I sometimes wonder how much slower technological progression would have been, if we hadn't taken whatever widget engine any given OS gave us, and instead constantly debated over and recreated every feature in the OS, like we do with web interfaces.
The crazies part is that when we actually research it, a default button is about 20% faster than the the flat nonsense we've settled on (https://www.theregister.com/offbeat/2017/09/05/its-official-...) and nearly a decade letter we still prefer looks over usability.
Isn't that alternate reality the current reality?
For whatever reason, developers and some users expect an app to look the same across all platforms, while also looking distinct from other apps—otherwise, the app looks indistinguishable from a low effort one. This involves creating a design system and departing from each operating system's native widgets.
In the earlier Windows days, Borland and a couple other companies did their own buttons etc
https://winworldpc.com/screenshot/c5a0e280-a1c3-974a-24c2-90...
Every once in a while, I do some rudimentary research on what problems the 100s of web UI frameworks are trying to solve versus the UI problems that were solved by Mac and Windows in the 1980s/90s. It's never been a satisfactory exercise.
This is really an Apple thing, rigidly enforcing whatever their current OS aesthetic looks like.
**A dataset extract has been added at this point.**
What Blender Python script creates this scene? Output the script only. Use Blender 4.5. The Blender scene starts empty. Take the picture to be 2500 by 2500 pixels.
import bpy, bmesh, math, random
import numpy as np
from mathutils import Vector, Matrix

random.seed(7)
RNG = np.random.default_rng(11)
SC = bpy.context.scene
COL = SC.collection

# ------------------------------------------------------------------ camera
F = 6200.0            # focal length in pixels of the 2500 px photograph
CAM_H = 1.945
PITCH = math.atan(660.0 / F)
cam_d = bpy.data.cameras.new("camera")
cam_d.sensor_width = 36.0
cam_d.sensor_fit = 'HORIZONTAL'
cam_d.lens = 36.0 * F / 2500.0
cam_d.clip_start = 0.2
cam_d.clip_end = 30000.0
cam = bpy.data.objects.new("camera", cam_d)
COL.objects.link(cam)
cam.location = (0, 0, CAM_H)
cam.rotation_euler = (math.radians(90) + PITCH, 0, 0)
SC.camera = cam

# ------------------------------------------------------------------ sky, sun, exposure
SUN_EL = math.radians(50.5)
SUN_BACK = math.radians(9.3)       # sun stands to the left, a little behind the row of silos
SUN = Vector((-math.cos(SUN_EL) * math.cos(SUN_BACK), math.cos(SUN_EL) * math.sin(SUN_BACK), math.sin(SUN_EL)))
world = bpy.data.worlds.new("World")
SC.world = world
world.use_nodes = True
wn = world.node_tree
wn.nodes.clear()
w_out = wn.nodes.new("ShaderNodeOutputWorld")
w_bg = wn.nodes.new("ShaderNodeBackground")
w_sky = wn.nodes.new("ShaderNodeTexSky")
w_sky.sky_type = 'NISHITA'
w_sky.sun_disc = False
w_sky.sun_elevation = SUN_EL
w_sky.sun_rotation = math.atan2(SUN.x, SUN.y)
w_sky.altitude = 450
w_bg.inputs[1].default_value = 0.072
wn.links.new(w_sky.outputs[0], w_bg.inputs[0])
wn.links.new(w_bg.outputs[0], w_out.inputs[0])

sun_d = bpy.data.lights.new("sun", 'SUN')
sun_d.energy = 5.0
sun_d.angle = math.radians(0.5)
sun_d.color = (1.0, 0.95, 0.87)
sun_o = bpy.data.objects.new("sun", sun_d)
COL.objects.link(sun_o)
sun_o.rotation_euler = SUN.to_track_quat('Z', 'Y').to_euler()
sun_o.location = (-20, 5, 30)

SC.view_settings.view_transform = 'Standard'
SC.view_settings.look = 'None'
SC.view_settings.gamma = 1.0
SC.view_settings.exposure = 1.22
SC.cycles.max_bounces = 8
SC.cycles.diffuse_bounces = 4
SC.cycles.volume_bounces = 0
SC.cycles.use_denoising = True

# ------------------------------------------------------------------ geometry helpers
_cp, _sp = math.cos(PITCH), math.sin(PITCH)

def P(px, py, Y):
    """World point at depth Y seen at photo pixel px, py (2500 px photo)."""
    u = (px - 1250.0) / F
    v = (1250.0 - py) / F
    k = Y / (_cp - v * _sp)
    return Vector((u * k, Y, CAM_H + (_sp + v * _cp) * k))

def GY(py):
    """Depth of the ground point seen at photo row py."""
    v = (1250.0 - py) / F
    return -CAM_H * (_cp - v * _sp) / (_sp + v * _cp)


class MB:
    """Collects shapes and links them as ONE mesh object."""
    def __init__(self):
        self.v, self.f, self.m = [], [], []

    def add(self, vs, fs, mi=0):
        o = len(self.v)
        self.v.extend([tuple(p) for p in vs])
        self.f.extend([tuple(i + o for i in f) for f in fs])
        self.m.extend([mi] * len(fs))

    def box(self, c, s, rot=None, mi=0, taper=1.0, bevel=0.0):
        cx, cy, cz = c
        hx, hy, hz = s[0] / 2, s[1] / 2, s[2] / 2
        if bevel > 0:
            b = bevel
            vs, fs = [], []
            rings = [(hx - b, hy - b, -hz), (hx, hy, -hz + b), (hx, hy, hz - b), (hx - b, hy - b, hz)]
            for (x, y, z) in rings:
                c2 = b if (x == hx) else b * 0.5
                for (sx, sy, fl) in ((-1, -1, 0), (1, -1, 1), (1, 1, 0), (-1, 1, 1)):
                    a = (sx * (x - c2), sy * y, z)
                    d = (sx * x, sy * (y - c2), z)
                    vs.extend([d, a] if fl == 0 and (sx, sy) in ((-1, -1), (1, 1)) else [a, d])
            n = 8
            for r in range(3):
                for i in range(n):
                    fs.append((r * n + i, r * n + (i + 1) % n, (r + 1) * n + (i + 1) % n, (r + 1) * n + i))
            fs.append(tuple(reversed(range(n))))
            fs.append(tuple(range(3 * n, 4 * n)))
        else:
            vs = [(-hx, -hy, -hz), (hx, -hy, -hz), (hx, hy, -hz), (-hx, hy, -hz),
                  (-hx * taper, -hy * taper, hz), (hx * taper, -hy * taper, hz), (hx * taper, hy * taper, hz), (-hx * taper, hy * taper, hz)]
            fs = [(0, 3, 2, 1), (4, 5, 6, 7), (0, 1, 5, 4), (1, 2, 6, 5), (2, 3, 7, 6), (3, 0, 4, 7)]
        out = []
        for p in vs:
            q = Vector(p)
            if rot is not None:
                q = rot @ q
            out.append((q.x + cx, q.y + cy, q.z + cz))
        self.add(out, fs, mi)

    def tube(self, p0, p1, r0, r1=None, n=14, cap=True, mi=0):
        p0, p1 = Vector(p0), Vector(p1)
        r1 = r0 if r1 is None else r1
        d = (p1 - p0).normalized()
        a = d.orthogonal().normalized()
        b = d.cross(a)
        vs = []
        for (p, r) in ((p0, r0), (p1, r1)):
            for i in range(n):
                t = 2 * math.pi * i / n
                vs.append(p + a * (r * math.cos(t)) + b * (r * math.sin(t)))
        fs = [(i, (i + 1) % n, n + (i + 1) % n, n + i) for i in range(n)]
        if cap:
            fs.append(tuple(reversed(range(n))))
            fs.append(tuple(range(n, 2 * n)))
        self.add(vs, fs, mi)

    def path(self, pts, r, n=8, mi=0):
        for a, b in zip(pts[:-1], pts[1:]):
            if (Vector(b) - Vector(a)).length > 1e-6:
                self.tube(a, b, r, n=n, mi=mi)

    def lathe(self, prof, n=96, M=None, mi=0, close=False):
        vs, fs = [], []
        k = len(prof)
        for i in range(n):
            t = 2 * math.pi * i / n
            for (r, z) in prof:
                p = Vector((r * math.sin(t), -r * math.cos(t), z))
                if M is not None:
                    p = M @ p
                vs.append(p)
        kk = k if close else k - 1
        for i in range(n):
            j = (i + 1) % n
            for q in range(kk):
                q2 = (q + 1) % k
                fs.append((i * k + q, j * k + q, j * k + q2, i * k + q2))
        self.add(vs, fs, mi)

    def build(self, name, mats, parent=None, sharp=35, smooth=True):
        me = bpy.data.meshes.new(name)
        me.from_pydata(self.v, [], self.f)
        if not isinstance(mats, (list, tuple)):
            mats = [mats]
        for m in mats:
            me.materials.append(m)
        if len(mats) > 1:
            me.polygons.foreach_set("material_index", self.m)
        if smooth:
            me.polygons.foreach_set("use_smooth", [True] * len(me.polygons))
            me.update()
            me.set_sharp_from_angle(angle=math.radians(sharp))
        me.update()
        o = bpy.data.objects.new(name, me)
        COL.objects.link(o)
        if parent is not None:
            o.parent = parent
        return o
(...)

But Apple (or Xerox) invented the UI paradigms we're still living with.
Look at the progress of Flash/AIR AS3 as an embedded runtime prior to its annihilation. By 2010 or so, it had the capability to leverage the GPU on pretty much any device, directly uploading bitmaps and shaders. It had garbage collection as good as or better than any existing [modern] JS engine, had strong types and compile time errors. It was better and cleaner than the modern fractured Typescript-and-canvas web app gaming paradigm in every respect, except for one: It was closed source.
I'm not a fan of AS3's demise, nor of the current state of affairs. We are stuck a decade ago because of it.
But I can also imagine a world where Adobe has a stranglehold in 2026 on most cross-platform game development, and where little arose to compete with it outside their ecosystem. And they've become such a hideous company blinded to their users, even without the advantage they used to have of dominating browser plugins, that I can see now maybe it was for the best that they're not the guardians of the way we do things anymore.
The anarchic process of creating standards is messy, and it results in a huge amount of wasted effort by developers. And it's often a lot less fun.
On the other hand, the job is to make shit using whatever is available.